YOUR INSTRUCTIONS –
Reproduce each line exactly, including spacing and punctuation.
= = = = =
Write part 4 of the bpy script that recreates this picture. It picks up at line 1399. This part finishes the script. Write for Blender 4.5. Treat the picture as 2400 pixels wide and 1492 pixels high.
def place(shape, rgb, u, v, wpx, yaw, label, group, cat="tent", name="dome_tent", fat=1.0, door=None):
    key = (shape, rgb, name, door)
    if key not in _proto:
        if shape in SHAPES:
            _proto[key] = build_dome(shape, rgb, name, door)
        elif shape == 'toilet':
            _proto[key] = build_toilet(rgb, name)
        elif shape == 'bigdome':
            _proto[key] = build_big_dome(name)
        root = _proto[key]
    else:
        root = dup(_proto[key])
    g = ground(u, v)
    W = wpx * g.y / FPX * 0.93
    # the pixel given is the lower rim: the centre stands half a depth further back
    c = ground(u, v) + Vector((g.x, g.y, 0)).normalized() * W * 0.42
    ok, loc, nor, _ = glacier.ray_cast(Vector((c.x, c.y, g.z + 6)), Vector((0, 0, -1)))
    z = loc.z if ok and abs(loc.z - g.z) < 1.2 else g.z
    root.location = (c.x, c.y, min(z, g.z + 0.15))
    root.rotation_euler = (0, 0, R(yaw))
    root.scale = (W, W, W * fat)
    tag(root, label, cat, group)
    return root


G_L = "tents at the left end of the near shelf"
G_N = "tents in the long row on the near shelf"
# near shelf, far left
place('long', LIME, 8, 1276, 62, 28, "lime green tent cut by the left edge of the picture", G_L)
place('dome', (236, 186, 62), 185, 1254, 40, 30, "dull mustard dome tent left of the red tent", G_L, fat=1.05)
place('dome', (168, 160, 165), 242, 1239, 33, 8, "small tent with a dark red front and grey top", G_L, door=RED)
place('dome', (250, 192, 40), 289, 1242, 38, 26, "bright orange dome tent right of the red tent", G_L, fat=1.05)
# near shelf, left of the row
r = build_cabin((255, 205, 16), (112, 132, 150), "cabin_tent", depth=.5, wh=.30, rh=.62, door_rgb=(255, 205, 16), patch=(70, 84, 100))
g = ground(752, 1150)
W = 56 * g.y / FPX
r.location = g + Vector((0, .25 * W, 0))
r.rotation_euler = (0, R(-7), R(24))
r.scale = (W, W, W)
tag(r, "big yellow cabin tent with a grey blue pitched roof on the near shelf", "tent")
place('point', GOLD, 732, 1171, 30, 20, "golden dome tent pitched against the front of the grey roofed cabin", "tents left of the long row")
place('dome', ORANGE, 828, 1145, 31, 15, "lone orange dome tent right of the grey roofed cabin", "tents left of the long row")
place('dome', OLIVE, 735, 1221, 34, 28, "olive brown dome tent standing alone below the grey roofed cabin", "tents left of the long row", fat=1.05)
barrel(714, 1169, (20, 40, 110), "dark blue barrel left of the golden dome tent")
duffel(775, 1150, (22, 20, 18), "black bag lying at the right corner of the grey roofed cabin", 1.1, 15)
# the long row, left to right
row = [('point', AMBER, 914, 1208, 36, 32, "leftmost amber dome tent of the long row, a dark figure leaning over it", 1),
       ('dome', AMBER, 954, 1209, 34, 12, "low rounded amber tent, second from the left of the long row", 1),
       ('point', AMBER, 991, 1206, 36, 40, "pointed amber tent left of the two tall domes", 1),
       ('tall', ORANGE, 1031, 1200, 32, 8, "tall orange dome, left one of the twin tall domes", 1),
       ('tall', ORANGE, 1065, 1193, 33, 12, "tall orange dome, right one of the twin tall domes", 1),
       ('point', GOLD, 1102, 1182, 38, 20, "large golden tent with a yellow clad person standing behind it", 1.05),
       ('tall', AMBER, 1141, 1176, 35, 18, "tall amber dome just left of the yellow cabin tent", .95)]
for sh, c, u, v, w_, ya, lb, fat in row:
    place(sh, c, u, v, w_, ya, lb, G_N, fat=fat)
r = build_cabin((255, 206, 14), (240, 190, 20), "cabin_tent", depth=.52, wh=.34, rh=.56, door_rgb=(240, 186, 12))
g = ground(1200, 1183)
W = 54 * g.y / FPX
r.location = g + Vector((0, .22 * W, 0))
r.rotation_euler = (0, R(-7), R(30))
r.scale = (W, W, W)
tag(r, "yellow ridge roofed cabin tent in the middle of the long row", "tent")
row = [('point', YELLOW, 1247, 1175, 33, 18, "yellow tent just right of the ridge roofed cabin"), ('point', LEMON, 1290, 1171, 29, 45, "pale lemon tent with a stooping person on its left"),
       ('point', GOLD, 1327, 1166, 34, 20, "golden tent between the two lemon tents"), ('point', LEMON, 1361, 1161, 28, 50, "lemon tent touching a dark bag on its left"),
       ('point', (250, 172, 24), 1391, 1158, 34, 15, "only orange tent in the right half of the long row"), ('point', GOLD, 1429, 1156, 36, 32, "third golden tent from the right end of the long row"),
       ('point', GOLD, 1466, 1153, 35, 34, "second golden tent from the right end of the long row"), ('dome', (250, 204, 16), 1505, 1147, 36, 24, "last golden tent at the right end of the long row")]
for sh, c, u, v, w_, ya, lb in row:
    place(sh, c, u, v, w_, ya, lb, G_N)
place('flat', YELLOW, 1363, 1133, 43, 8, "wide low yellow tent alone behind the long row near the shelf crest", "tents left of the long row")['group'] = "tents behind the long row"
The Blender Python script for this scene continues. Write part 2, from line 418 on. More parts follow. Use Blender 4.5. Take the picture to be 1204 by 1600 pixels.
= = = = =
PROBLEM SOLUTION –
Write part 4 of the bpy script that recreates this picture. It picks up at line 1399. This part finishes the script. Write for Blender 4.5. Treat the picture as 2400 pixels wide and 1492 pixels high.
def place(shape, rgb, u, v, wpx, yaw, label, group, cat="tent", name="dome_tent", fat=1.0, door=None):
    key = (shape, rgb, name, door)
    if key not in _proto:
        if shape in SHAPES:
            _proto[key] = build_dome(shape, rgb, name, door)
        elif shape == 'toilet':
            _proto[key] = build_toilet(rgb, name)
        elif shape == 'bigdome':
            _proto[key] = build_big_dome(name)
        root = _proto[key]
    else:
        root = dup(_proto[key])
    g = ground(u, v)
    W = wpx * g.y / FPX * 0.93
    # the pixel given is the lower rim: the centre stands half a depth further back
    c = ground(u, v) + Vector((g.x, g.y, 0)).normalized() * W * 0.42
    ok, loc, nor, _ = glacier.ray_cast(Vector((c.x, c.y, g.z + 6)), Vector((0, 0, -1)))
    z = loc.z if ok and abs(loc.z - g.z) < 1.2 else g.z
    root.location = (c.x, c.y, min(z, g.z + 0.15))
    root.rotation_euler = (0, 0, R(yaw))
    root.scale = (W, W, W * fat)
    tag(root, label, cat, group)
    return root


G_L = "tents at the left end of the near shelf"
G_N = "tents in the long row on the near shelf"
# near shelf, far left
place('long', LIME, 8, 1276, 62, 28, "lime green tent cut by the left edge of the picture", G_L)
place('dome', (236, 186, 62), 185, 1254, 40, 30, "dull mustard dome tent left of the red tent", G_L, fat=1.05)
place('dome', (168, 160, 165), 242, 1239, 33, 8, "small tent with a dark red front and grey top", G_L, door=RED)
place('dome', (250, 192, 40), 289, 1242, 38, 26, "bright orange dome tent right of the red tent", G_L, fat=1.05)
# near shelf, left of the row
r = build_cabin((255, 205, 16), (112, 132, 150), "cabin_tent", depth=.5, wh=.30, rh=.62, door_rgb=(255, 205, 16), patch=(70, 84, 100))
g = ground(752, 1150)
W = 56 * g.y / FPX
r.location = g + Vector((0, .25 * W, 0))
r.rotation_euler = (0, R(-7), R(24))
r.scale = (W, W, W)
tag(r, "big yellow cabin tent with a grey blue pitched roof on the near shelf", "tent")
place('point', GOLD, 732, 1171, 30, 20, "golden dome tent pitched against the front of the grey roofed cabin", "tents left of the long row")
place('dome', ORANGE, 828, 1145, 31, 15, "lone orange dome tent right of the grey roofed cabin", "tents left of the long row")
place('dome', OLIVE, 735, 1221, 34, 28, "olive brown dome tent standing alone below the grey roofed cabin", "tents left of the long row", fat=1.05)
barrel(714, 1169, (20, 40, 110), "dark blue barrel left of the golden dome tent")
duffel(775, 1150, (22, 20, 18), "black bag lying at the right corner of the grey roofed cabin", 1.1, 15)
# the long row, left to right
row = [('point', AMBER, 914, 1208, 36, 32, "leftmost amber dome tent of the long row, a dark figure leaning over it", 1),
       ('dome', AMBER, 954, 1209, 34, 12, "low rounded amber tent, second from the left of the long row", 1),
       ('point', AMBER, 991, 1206, 36, 40, "pointed amber tent left of the two tall domes", 1),
       ('tall', ORANGE, 1031, 1200, 32, 8, "tall orange dome, left one of the twin tall domes", 1),
       ('tall', ORANGE, 1065, 1193, 33, 12, "tall orange dome, right one of the twin tall domes", 1),
       ('point', GOLD, 1102, 1182, 38, 20, "large golden tent with a yellow clad person standing behind it", 1.05),
       ('tall', AMBER, 1141, 1176, 35, 18, "tall amber dome just left of the yellow cabin tent", .95)]
for sh, c, u, v, w_, ya, lb, fat in row:
    place(sh, c, u, v, w_, ya, lb, G_N, fat=fat)
r = build_cabin((255, 206, 14), (240, 190, 20), "cabin_tent", depth=.52, wh=.34, rh=.56, door_rgb=(240, 186, 12))
g = ground(1200, 1183)
W = 54 * g.y / FPX
r.location = g + Vector((0, .22 * W, 0))
r.rotation_euler = (0, R(-7), R(30))
r.scale = (W, W, W)
tag(r, "yellow ridge roofed cabin tent in the middle of the long row", "tent")
row = [('point', YELLOW, 1247, 1175, 33, 18, "yellow tent just right of the ridge roofed cabin"), ('point', LEMON, 1290, 1171, 29, 45, "pale lemon tent with a stooping person on its left"),
       ('point', GOLD, 1327, 1166, 34, 20, "golden tent between the two lemon tents"), ('point', LEMON, 1361, 1161, 28, 50, "lemon tent touching a dark bag on its left"),
       ('point', (250, 172, 24), 1391, 1158, 34, 15, "only orange tent in the right half of the long row"), ('point', GOLD, 1429, 1156, 36, 32, "third golden tent from the right end of the long row"),
       ('point', GOLD, 1466, 1153, 35, 34, "second golden tent from the right end of the long row"), ('dome', (250, 204, 16), 1505, 1147, 36, 24, "last golden tent at the right end of the long row")]
for sh, c, u, v, w_, ya, lb in row:
    place(sh, c, u, v, w_, ya, lb, G_N)
place('flat', YELLOW, 1363, 1133, 43, 8, "wide low yellow tent alone behind the long row near the shelf crest", "tents left of the long row")['group'] = "tents behind the long row"
The Blender Python script for this scene continues. Write part 2, from line 418 on. More parts follow. Use Blender 4.5. Take the picture to be 1204 by 1600 pixels.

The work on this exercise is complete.